Entries with scene source code
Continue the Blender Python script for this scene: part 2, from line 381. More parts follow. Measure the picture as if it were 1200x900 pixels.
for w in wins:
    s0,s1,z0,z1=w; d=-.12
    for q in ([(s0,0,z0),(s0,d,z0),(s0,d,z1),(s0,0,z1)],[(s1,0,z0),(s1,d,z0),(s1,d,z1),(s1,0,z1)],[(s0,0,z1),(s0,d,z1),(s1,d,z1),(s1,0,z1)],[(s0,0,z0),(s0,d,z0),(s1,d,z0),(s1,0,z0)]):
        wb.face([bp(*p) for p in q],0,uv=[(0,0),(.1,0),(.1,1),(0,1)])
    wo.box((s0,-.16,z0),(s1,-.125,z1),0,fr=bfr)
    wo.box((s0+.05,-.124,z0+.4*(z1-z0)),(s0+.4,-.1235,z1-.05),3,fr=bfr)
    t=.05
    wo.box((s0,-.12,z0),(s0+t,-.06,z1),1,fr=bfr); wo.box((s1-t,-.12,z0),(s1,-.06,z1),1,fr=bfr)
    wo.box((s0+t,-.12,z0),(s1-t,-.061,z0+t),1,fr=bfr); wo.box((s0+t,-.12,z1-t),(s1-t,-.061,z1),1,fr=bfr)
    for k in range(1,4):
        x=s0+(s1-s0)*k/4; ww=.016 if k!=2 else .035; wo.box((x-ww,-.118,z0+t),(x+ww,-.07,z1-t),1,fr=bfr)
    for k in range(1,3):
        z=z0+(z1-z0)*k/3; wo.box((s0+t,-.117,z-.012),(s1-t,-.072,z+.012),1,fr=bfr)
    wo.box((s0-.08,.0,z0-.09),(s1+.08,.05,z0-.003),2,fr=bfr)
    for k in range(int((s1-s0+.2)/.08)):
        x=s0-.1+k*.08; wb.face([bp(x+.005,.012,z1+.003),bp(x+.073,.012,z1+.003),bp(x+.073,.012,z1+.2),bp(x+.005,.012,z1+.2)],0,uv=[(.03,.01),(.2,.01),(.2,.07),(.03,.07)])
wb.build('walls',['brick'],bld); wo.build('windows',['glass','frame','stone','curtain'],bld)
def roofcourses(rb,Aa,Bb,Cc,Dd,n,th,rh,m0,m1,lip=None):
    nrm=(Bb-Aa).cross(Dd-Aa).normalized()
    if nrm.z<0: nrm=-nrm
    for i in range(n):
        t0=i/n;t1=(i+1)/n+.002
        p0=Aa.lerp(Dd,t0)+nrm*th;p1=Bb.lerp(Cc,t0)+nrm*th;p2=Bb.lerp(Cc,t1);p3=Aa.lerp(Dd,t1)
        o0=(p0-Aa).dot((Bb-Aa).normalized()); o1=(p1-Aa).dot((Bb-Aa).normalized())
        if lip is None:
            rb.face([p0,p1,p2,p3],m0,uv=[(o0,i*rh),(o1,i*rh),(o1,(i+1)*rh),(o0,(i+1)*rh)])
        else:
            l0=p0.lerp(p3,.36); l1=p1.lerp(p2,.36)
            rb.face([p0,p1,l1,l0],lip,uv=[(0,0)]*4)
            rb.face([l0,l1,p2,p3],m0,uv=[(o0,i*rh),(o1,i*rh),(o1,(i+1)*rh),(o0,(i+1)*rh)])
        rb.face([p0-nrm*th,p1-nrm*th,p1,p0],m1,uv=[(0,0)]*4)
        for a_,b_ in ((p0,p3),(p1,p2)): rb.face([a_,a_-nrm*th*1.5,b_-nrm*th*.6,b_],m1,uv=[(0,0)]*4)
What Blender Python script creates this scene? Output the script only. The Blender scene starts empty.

**What you should do**
Repeat the records above exactly, leaving none out.

**Completed exercise**
Continue the Blender Python script for this scene: part 2, from line 381. More parts follow. Measure the picture as if it were 1200x900 pixels.
for w in wins:
    s0,s1,z0,z1=w; d=-.12
    for q in ([(s0,0,z0),(s0,d,z0),(s0,d,z1),(s0,0,z1)],[(s1,0,z0),(s1,d,z0),(s1,d,z1),(s1,0,z1)],[(s0,0,z1),(s0,d,z1),(s1,d,z1),(s1,0,z1)],[(s0,0,z0),(s0,d,z0),(s1,d,z0),(s1,0,z0)]):
        wb.face([bp(*p) for p in q],0,uv=[(0,0),(.1,0),(.1,1),(0,1)])
    wo.box((s0,-.16,z0),(s1,-.125,z1),0,fr=bfr)
    wo.box((s0+.05,-.124,z0+.4*(z1-z0)),(s0+.4,-.1235,z1-.05),3,fr=bfr)
    t=.05
    wo.box((s0,-.12,z0),(s0+t,-.06,z1),1,fr=bfr); wo.box((s1-t,-.12,z0),(s1,-.06,z1),1,fr=bfr)
    wo.box((s0+t,-.12,z0),(s1-t,-.061,z0+t),1,fr=bfr); wo.box((s0+t,-.12,z1-t),(s1-t,-.061,z1),1,fr=bfr)
    for k in range(1,4):
        x=s0+(s1-s0)*k/4; ww=.016 if k!=2 else .035; wo.box((x-ww,-.118,z0+t),(x+ww,-.07,z1-t),1,fr=bfr)
    for k in range(1,3):
        z=z0+(z1-z0)*k/3; wo.box((s0+t,-.117,z-.012),(s1-t,-.072,z+.012),1,fr=bfr)
    wo.box((s0-.08,.0,z0-.09),(s1+.08,.05,z0-.003),2,fr=bfr)
    for k in range(int((s1-s0+.2)/.08)):
        x=s0-.1+k*.08; wb.face([bp(x+.005,.012,z1+.003),bp(x+.073,.012,z1+.003),bp(x+.073,.012,z1+.2),bp(x+.005,.012,z1+.2)],0,uv=[(.03,.01),(.2,.01),(.2,.07),(.03,.07)])
wb.build('walls',['brick'],bld); wo.build('windows',['glass','frame','stone','curtain'],bld)
def roofcourses(rb,Aa,Bb,Cc,Dd,n,th,rh,m0,m1,lip=None):
    nrm=(Bb-Aa).cross(Dd-Aa).normalized()
    if nrm.z<0: nrm=-nrm
    for i in range(n):
        t0=i/n;t1=(i+1)/n+.002
        p0=Aa.lerp(Dd,t0)+nrm*th;p1=Bb.lerp(Cc,t0)+nrm*th;p2=Bb.lerp(Cc,t1);p3=Aa.lerp(Dd,t1)
        o0=(p0-Aa).dot((Bb-Aa).normalized()); o1=(p1-Aa).dot((Bb-Aa).normalized())
        if lip is None:
            rb.face([p0,p1,p2,p3],m0,uv=[(o0,i*rh),(o1,i*rh),(o1,(i+1)*rh),(o0,(i+1)*rh)])
        else:
            l0=p0.lerp(p3,.36); l1=p1.lerp(p2,.36)
            rb.face([p0,p1,l1,l0],lip,uv=[(0,0)]*4)
            rb.face([l0,l1,p2,p3],m0,uv=[(o0,i*rh),(o1,i*rh),(o1,(i+1)*rh),(o0,(i+1)*rh)])
        rb.face([p0-nrm*th,p1-nrm*th,p1,p0],m1,uv=[(0,0)]*4)
        for a_,b_ in ((p0,p3),(p1,p2)): rb.face([a_,a_-nrm*th*1.5,b_-nrm*th*.6,b_],m1,uv=[(0,0)]*4)
What Blender Python script creates this scene? Output the script only. The Blender scene starts empty.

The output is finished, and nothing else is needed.